This document provides instructions to build and run the todo-app which depends on a Couchbase database and Spring Security Authorization Server, using Docker. The setup includes configuring the todo-app to communicate with Couchbase and Authorization Server via Docker containers.

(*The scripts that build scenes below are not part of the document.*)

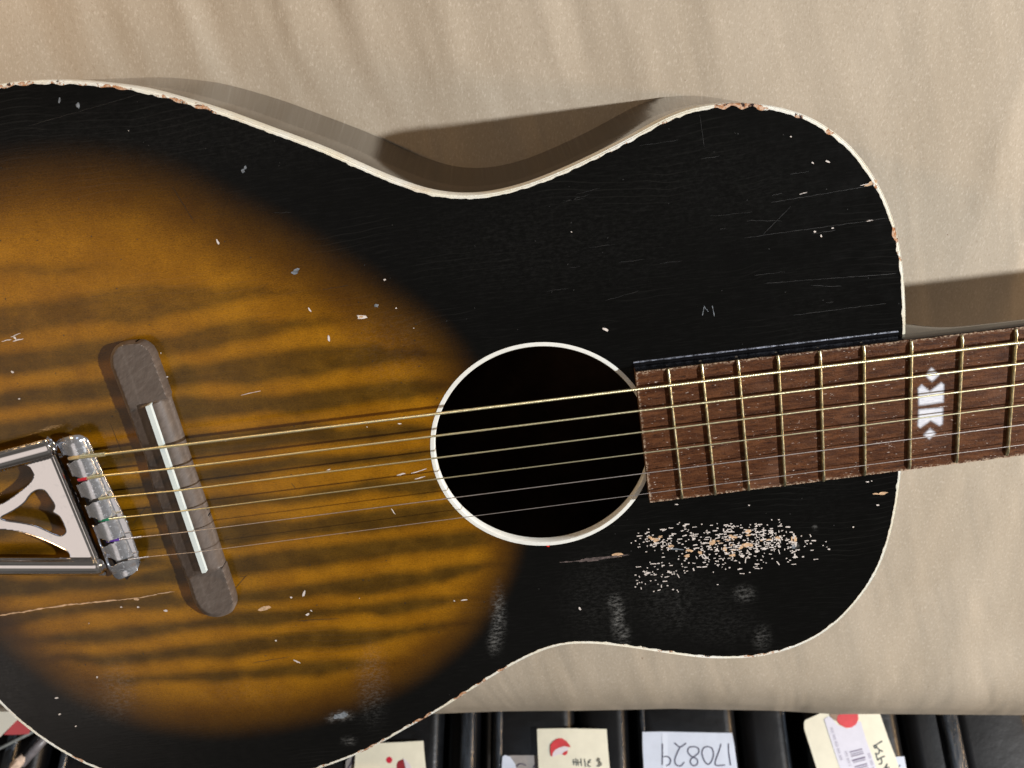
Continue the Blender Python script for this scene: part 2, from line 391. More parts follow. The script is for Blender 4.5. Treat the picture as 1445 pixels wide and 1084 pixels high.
# ---------------------------------------------------------------- guitar
GT = root('acoustic_guitar', (0.02, -0.13, 0.0), 'worn vintage sunburst acoustic guitar with black edges lying face up on brown paper', 'guitar')
top = [(0,117.7),(34.6,113.5),(69,112),(104,112.8),(155.7,117.7),(200.7,124),(259.5,140),(311.4,155.7),(363,174.8),(415,193.8),(460,211),(502,230),(553.8,252.6),(605.7,270),(650.7,275.5),(692,272.7),(744,259.5),(796,238.8),(848,214.6),(900,187.5),(927.7,171.5),(955.4,158.7),(983,150.3),(1016,145.9),(1055,145),(1093.8,149.8),(1127,158.2),(1157,172),(1188,194),(1212.8,219),(1235,250.9),(1251.6,282.7),(1262.6,314),(1271,349),(1275,376.8),(1277,400),(1278.7,440),(1278.7,472.3)]
bot = [(1275.3, 570), (1272.7,665),(1270.6,684),(1267.5,708),(1262,737),(1254.3,767),(1243.5,796.5),(1229,824),(1209,850.5),(1185.6,876),(1157,897.3),(1129,911.5),(1097,922),(1065,928),(1027,930),(992,929),(954.4,924.4),(910.8,917.6),(867,911.5),(832,908.5),(803,909.2),(780,913.5),(746,927),(711,946),(676.8,966.9),(642,989.3),(607.6,1010),(573,1029),(538.4,1049),(500.3,1067)]
a12 = np.array([0.15848, -0.12875]); th = math.radians(7.85)
eu = -np.array([math.cos(th), math.sin(th)]); ev = np.array([-math.sin(th), math.cos(th)])
def UV(u, v, z=H): return np.array([*(a12+eu*u/1000+ev*v/1000), z])
rest = [(261.1,-154.0),(280,-159.8),(300,-163.7),(324,-165.5),(347,-163.5),(370,-156.6),(390.0,-145.2),(400.3,-136),(408.4,-126.5),(417.6,-112.3),(423.1,-100.1),(433,-75),(440,-40),(442,0),(440,42),(433,78),(423,103),(409,129),(391,148),(372,160),(350,167)]
wp = [W(x, y, H)[:2] for x, y in top]+[W(x, y, H)[:2] for x, y in bot]+[UV(u, v)[:2] for u, v in rest[1:]]
OUT = catmull(wp, 10, True)
# resample evenly
def resample(P, step):
    P = np.vstack([P, P[:1]]); d = np.r_[0, np.cumsum(np.hypot(*np.diff(P, axis=0).T))]
    n = int(d[-1]/step); s = np.linspace(0, d[-1], n, endpoint=False)
    return np.c_[np.interp(s, d, P[:, 0]), np.interp(s, d, P[:, 1])]
OUT = resample(OUT, .0006)
for _ in range(120): OUT = (np.roll(OUT, 1, 0)+2*OUT+np.roll(OUT, -1, 0))/4
def inset(P, d):
    t = np.roll(P, -3, 0)-np.roll(P, 3, 0); t /= np.hypot(*t.T)[:, None]
    n = np.c_[t[:, 1], -t[:, 0]]
    A = np.sum(P[:, 0]*np.roll(P[:, 1], -1)-P[:, 1]*np.roll(P[:, 0], -1))
    if A > 0: n = -n
    return P+n*d
def strip(P, prof, wob=None):
    """lofts the profile [(inset, z), ...] along the closed outline"""
    rows = []
    for k, (d, z) in enumerate(prof):
        dd = d if wob is None else d+wob[k]
        rows.append(np.c_[inset(P, np.asarray(dd)[..., None] if not np.isscalar(dd) else dd), np.full(len(P), z)])
    n = len(P); V = np.vstack(rows); Fc = [(k*n+i, k*n+(i+1) % n, (k+1)*n+(i+1) % n, (k+1)*n+i) for k in range(len(prof)-1) for i in range(n)]
    return V, Fc
# binding
P0 = OUT; pxo = PX(np.c_[P0, np.full(len(P0), H)])
zones = [(20,118,40,.60),(90,120,45,.50),(165,126,40,.60),(240,143,28,.66),(285,157,22,.80),(600,275,30,.30),(760,255,50,.3),(835,224,35,.35),(870,205,40,.42),(935,168,25,.4),(1045,152,38,1.4),(1020,151,16,.8),(1128,162,9,.7),(1171,186,9,.8),(1222,243,7,.6),(1233,262,9,.9),(1265,330,14,.9),(1270,358,14,.6),(1275,385,10,.4),(1276,460,7,.3),
         (1262,745,20,.25),(1090,925,35,.55),(1060,930,20,.6),(990,930,20,.4),(935,922,20,.5),(905,918,15,.4),(880,914,12,.5),(712,947,10,.7),(680,963,12,.75),(651,983,14,.9),(600,1014,16,.9),(585,1022,25,.5),(545,1045,20,.5),(520,1058,20,.6),(455,1083,16,.5),(110,1070,12,.8),(125,1078,10,.5),(60,1042,10,.2)]
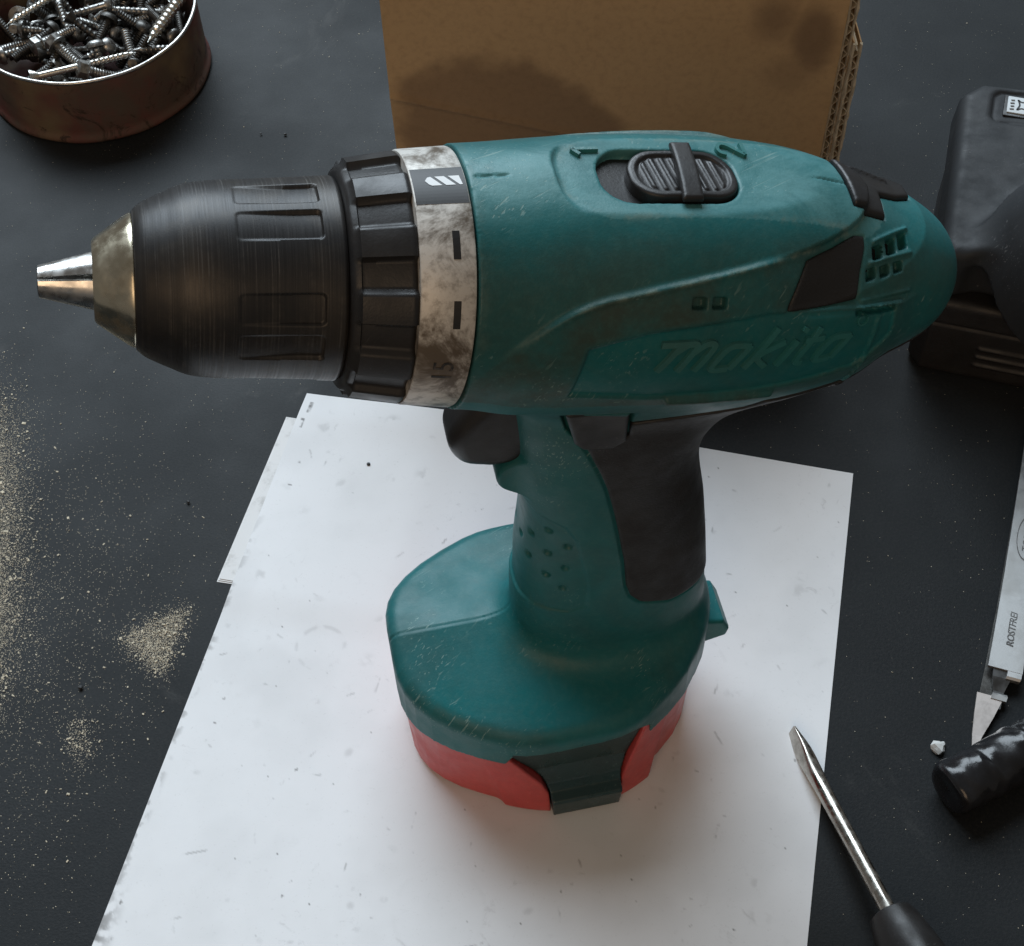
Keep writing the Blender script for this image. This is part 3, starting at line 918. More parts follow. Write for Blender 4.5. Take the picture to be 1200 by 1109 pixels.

Ensure you have the following installed:
- Docker
- Docker Compose (if you want to use it later)
- Couchbase
- Authorization server
Pull couchbase image:
docker pull couchbase
Build image:
docker build -t couchbase-custom ./couchbase
Create a custom Docker network. This ensures both containers can communicate:
docker network create todo-network
Run the Couchbase Container:
docker run -d -p 8091-8093:8091-8093 \
-e COUCHBASE_ADMINISTRATOR_USERNAME=Administrator \
-e COUCHBASE_ADMINISTRATOR_PASSWORD=password \
-e COUCHBASE_BUCKET=default \
-e COUCHBASE_BUCKET_PASSWORD= \
--network="todo-network" \
--name couchbase1 couchbase-custom
Make sure couchbase container is up and running. Check if the server and default bucket is created here http://localhost:8091/ui/index.html
Build image:
docker build -t todo-app .
Run the todo-app Container. Pass the COUCHBASE_HOST as an environment variable:
docker run -d -p 8080:8080 \
-e COUCHBASE_HOST=couchbase1 \
--network todo-network \
--name todo-app todo-app
To check if your container is running, use:
docker ps -a
If you need to access the running container's shell, you can use:
docker exec -it your-container-name /bin/bash
Auth server is taken from Spring Security sample and enhanced by Suleyman Yildirim. You'll need to get a JWT token from the Authorization Server in order to call HTTP Endpoints.
docker build -t authorization-server-image ./authorization-server
Make sure you use same "todo-network" and name container as "authorization-server".
docker run -p 9000:9000 \
-e JWK_URI=http://authorization-server:9000/oauth2/jwks \
--network todo-network \
--name authorization-server authorization-server-image
Use scope=message:read
for GET requests
curl -X POST messaging-client:secret@localhost:9000/oauth2/token -d "grant_type=client_credentials" -d "scope=message:read"
Use scope=message:write
for others such as POST, PUT etc..
curl -X POST messaging-client:secret@localhost:9000/oauth2/token -d "grant_type=client_credentials" -d "scope=message:write"
Authorization server should return a JSON response with an access token:
{
"access_token": "eyJraWQiOiIxNDY0NmYzYi0wZGU1LTQ1MDYtYTdjZi0zNWYxYWU0ZjU5MjIiLCJhbGciOiJSUzI1NiJ9...",
"token_type": "Bearer",
"expires_in": 299,
"scope": "message:write"
}
Now that you have the access token, you can use it to send a http request. HTTP POST to Register a User to the /v1/users
endpoint:
curl -X POST http://localhost:8080/v1/users \
-H "Authorization: Bearer <your_access_token>" \
-H "Content-Type: application/json" \
-d '{
"userId": 0,
"username": "newuser",
"email": "newuser@example.com",
"password": "password123"
}'
Browse to Swagger to analyse endpoints http://localhost:8080/swagger-ui/index.html#/
Import todo-app collection.postman_collection.json
collection to Postman. All endpoints including JWT token generation are represented with sample data.